Shock-Driven Hydrodynamic Instability Of A Sinusoidally Perturbed, High-Atwood Number, Oblique Interface

A shock incident on an interface will cause any initial perturbations on that interface to grow. When the shock front is parallel to the interface, the perturbations grow due to the Richtmyer-Meshkov (RM) process. When there is some tilt between the shock front and the interface, shear flow will result across the postshock interface. Recent experiments on the OMEGA EP laser have studied the hydrodynamic instability growth which results from a supported shock interacting with a sinusoidally perturbed, oblique interface. The observed instability growth was dominated by Richtmyer-Meshkov at early times but became Kelvin-Helmholtz (KH)-like at late times. Previously, this instability growth was described using an analytic model for the deposition of baroclinic vorticity on the interface by a shock combined with a discrete vortex model.
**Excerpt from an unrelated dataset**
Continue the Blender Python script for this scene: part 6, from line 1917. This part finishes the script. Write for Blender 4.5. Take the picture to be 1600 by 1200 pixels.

Here, we utilize the same baroclinic vorticity deposition model in conjunction with a desingularized, periodic Birkhoff-Rott equation to model instability evolution. The Birkhoff-Rott equation takes into account the vorticity distribution along the interface, whereas the discrete vortex model assumed that all vorticity over each wavelength of the perturbation is confined to a point. We compare the new model to xRAGE simulations and experiments. The model is found to overpredict both the instability growth and shear across the interface by about a factor of two, but correctly predicts that the growth is RM-like at early times and KH-like at late times.